The MirrorARCHIVES: Jan 15 - Jan 21 2009 Vol. 24 No. 30  
Mirror Film



Requiem for a vigilante

Eastwood packs heat once more in the
sentimental and disappointing Gran Torino


CHANNELLING HIS INNER DEMOCRAT? Eastwood

by MATTHEW HAYS

Clint Eastwood’s career has been on a strange arc, shifting dramatically since his iconic turn as a Magnum-toting renegade cop in Dirty Harry (1971). A truly entertaining feature, that film was also widely bemoaned as deeply fascist, with the heroic Harry blowing away criminals who often happened to be racial minorities. Cited by real-life vigilantes and quoted by Reagan, Eastwood became a cultural figurehead for the Right.
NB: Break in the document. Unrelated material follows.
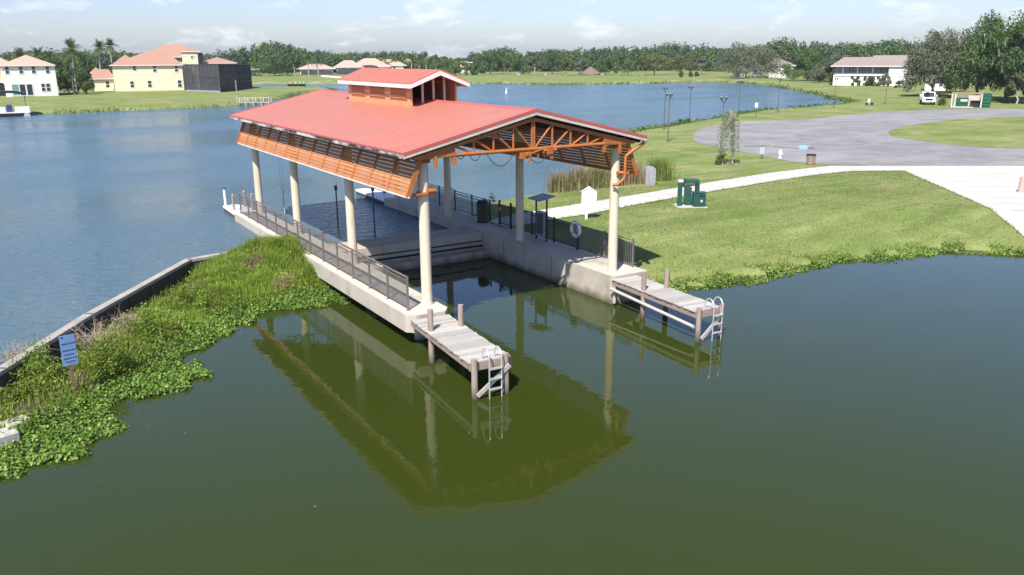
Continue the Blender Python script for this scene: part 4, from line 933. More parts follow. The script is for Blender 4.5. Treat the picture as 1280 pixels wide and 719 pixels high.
b.build('canopy_frame', M['black'], t); MB().box((-2.7,-.1,.15),(2.7,.02,.5)).build('bow_trim', M['black'], t)
p = gp(371,110.3,.7); t = thing('pontoon_boat', 'dark pontoon boat with white posts moored beyond the cage house', 'boat', (p[0],p[1],.7), facing(p[0],p[1]))
MB().box((-2.7,-.9,.35),(2.7,.9,.5)).build('deck', M['darkgrey'], t)
for y in (-.7,.7): MB().cyl((-2.7,y,.1),(2.6,y,.1),.35,n=12).build('float', M['darkgrey'], t, smooth=40)
MB().box((-2.4,-.85,.5),(2.4,-.78,1.15)).build('fence_panel', M['black'], t)
for x in (-1.7,-.2,1.0,2.0): o = MB().box((x-.28,-.3,.5),(x+.28,.3,1.2)).build('seat', M['darkgrey'], t, bevel=.05); MB().cyl((x,0,1.2),(x,0,1.75),.12,n=10).build('headrest', M['white'], o)
t = thing('jetty', 'grey wooden jetty with railing below the black pool cage', 'jetty', (27.6,131.2,.7), -.55)
b = MB()
for k in range(30): b.box((k*.2,-.9,.5),(k*.2+.18,.9,.56))
b.build('deck', M['pvc'], t)
for x in (.1,1.6,3.0,4.4,5.8):
    for y in (-.8,.8): MB().cyl((x,y,-1),(x,y,1.6 if y < 0 else 1.35),.1,n=8).build('pile', M['pvc'], t)
b = MB().box((.1,-.83,1.3),(5.8,-.77,1.4)); b.box((.1,-.83,.95),(2.2,-.77,1.02)); b.build('rail', M['pvc'], t)
p = gp(633,117,.7); t = thing('buoy', 'small white marker buoy standing on the lake', 'buoy', (p[0],p[1],.7)); MB().cyl((0,0,-.2),(0,0,.55),.28,n=14).build('body', M['white'], t, smooth=40); MB().cyl((0,0,.55),(0,0,1.35),.16,.05,n=12).build('top_cone', M['white'], t, smooth=40)
# ------------------------------------------------------------------ trees
def crown_pts(rg, ncl, nl, zlo, zhi, flat=.0, spread=.2):
    """leaf centres in a unit crown (radius 1, height zlo..zhi): clumps on an uneven shell, gaps between"""
    c = rg.normal(size=(ncl,3)); c /= np.linalg.norm(c,axis=1)[:,None]; c[:,2] = np.abs(c[:,2])*1.15-.28
    c *= rg.uniform(.45,.95,(ncl,1)); sz = rg.uniform(.6,1.35,ncl)*spread
    k = rg.integers(0,ncl,nl); d = rg.normal(size=(nl,3)); d /= np.linalg.norm(d,axis=1)[:,None]; d *= (rg.random((nl,1))**.3)
    d[:,2] = d[:,2]*.75+.1
    P = c[k]+d*sz[k][:,None]
    P[:,:2] /= np.percentile(np.hypot(P[:,0],P[:,1]), 96)
    a_, b_ = np.percentile(P[:,2], (1, 99)); zz = (P[:,2]-a_)/(b_-a_); c[:,2] = (c[:,2]-a_)/(b_-a_)*1.4-.35
    return np.stack([P[:,0],P[:,1],zlo+(zhi-zlo)*zz],1), c, d+c[k]*.35+np.array([0,0,.25])
_tc = {}
def tree(name, lab, u, vb, vt, hw, mt, low=.22, leaf=.42, nl=2600, ncl=34, bark='bark', moss=0, seed=0, asp=.65, base=None, group=None, wide=1.0, spread=.24, du=0):
    p = gp(u, vb) if base is None else base; x, y = p[0], p[1]; z0 = gz(x,y); hh = zat(vt, x, y)-z0
    L = math.hypot(x-CAM[0], y-CAM[1]); r = hw*L/F*(1/(1+((u-640)/F)**2)); t = thing(name, lab, 'tree', (x,y,z0), rnd.uniform(0,6.28), group)
    rg = np.random.default_rng(100+seed)
    P, c, N_ = crown_pts(rg, ncl, nl, hh*low, hh, spread=spread); P[:,:2] *= r
    link('crown', np_mesh('tree_crown', *leaves_n(P, N_, leaf*rg.uniform(.85,1.1), rg, asp), M[mt]), t)
    b = MB(); tr = max(.1, hh*.022); fk = hh*max(.14,low*.95)
    b.tube([(0,0,-.3),(rg.normal()*.1,rg.normal()*.1,fk*.55),(rg.normal()*.15,rg.normal()*.15,fk)], tr*1.25, 8, tr*.85)
    for k in range(7):
        q = c[k*3 % len(c)]; e = np.array([q[0]*r*.75, q[1]*r*.75, hh*low+(hh-hh*low)*(q[2]+.35)/1.4]); mid = np.array([e[0]*.45,e[1]*.45,fk+(e[2]-fk)*.6])
        b.tube([(0,0,fk*.9),tuple(mid),tuple(e)], tr*.62, 6, tr*.12)
    b.build('trunk', M[bark], t, smooth=60)
    if moss:
        k = rg.integers(0, nl, moss); Q = P[k].copy(); Q[:,2] = np.minimum(Q[:,2], hh*.9)
        n = moss; ln = rg.uniform(.5,1.5,n)*hh/14; an_ = rg.uniform(0,6.28,n); w_ = rg.uniform(.06,.18,n)*hh/14
        dx = np.stack([np.cos(an_)*w_, np.sin(an_)*w_, np.zeros(n)],1); dz = np.stack([np.zeros(n),np.zeros(n),-ln],1); jit = rg.normal(size=(n,3))*.15
        V = np.stack([Q-dx,Q+dx,Q+dx*.6+dz*.6+jit,Q+dz+jit],1).reshape(-1,3)
        link('hanging_moss', np_mesh('hanging_moss', V, np.arange(4*n).reshape(-1,4), M['moss']), t)['kind'] = 'stuff'
    return t
def palm(lab, u, vb, vt, seed, fr=2.0, n=26, base=None, group='palms', trunk='barkpale', skirt=True):
    p = gp(u, vb) if base is None else base; x, y = p[0], p[1]; z0 = gz(x,y); hh = zat(vt, x, y)-z0-fr*.55
    rg = np.random.default_rng(seed); t = thing('palm_tree', lab, 'palm tree', (x,y,z0), rg.uniform(0,6), group)
    b = MB(); ln = rg.normal()*.35; b.tube([(0,0,-.3),(ln*.3,0,hh*.5),(ln,0,hh)], .21, 8, .15); b.build('trunk', M[trunk], t, smooth=60)
    Vs, Fs, o = [], [], 0
    for k in range(n):
        a = 2.4*k+rg.uniform(-.2,.2); el = rg.uniform(-.7,1.2) if k > 5 else rg.uniform(1.0,1.45); L_ = fr*rg.uniform(.8,1.1)
        d = np.array([math.cos(a)*math.cos(el), math.sin(a)*math.cos(el), math.sin(el)]); sd = np.array([-math.sin(a), math.cos(a), 0])
        S = 9; mid = [np.array([ln,0,hh])+d*L_*(i/S)+np.array([0,0,-.42*L_*(i/S)**2*(1 if el < 1 else .5)]) for i in range(S+1)]
        for i in range(1, S+1):
            for s in (-1,1):
                w_ = L_*.34*math.sin(math.pi*min(1,(i+1.2)/(S+1.5)))**.7; q = mid[i]; tip = q+sd*s*w_+(mid[i]-mid[i-1])*1.6+np.array([0,0,-.22*w_-.05])
                e = (mid[i]-mid[i-1])*.55; Vs += [q-e, q+e*.5, tip]; Fs.append((o,o+1,o+2)); o += 3
    link('fronds', np_mesh('palm_fronds', np.array(Vs), np.array(Fs), M['frond']), t)
    return t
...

But lately, he’s seemed to offer some kind of apologies for Harry. His Mystic River (2003) was a cautionary tale about vigilante action, and perhaps only a director of Eastwood’s stature and ideology could have made a U.S. studio-backed film about WWII from the perspective of the Japanese (Letters From Iwo Jima).

People are now hailing Gran Torino as “classic, vintage Eastwood,” offering up the prospect of a return to Dirty Harry’s ways. It starts out that way, but Eastwood, now in the twilight of his career and life, is offering a quiet reflection on the vigilante mindset. He’s also become an alarmingly sentimental filmmaker—witness Million Dollar Baby—so Dirty Harry has morphed into Cuddly Harry.

Here, Eastwood plays a curmudgeon, burned by the recent death of his wife and irritated by his insensitive sons and their families. He is deeply alone, aside from his trusty dog. The neighbours, who are Asian, annoy him, and he spouts all sorts of racial epithets their way. But, just as Archie Bunker did in later seasons of All in the Family, Eastwood reveals that he’s a decent fellow, a curmudgeon with a heart of gold. Eastwood’s character is a Republican who’s getting in touch with his inner Democrat; he warms up to the Asian family, and staves off an attack by an Asian gang with his trusty gun, becoming a local hero by doing so.

Gran Torino is disappointing precisely because it’s so achingly predictable. We know that Eastwood’s heart will melt. We know he’ll come to the rescue of the Asian family. We know some bad things will go down. This is, at best, required viewing for stalwart students of Eastwood’s persona and oeuvre. Some are describing this as Oscar bait. The award he should get is for Least Subtle Director Ever.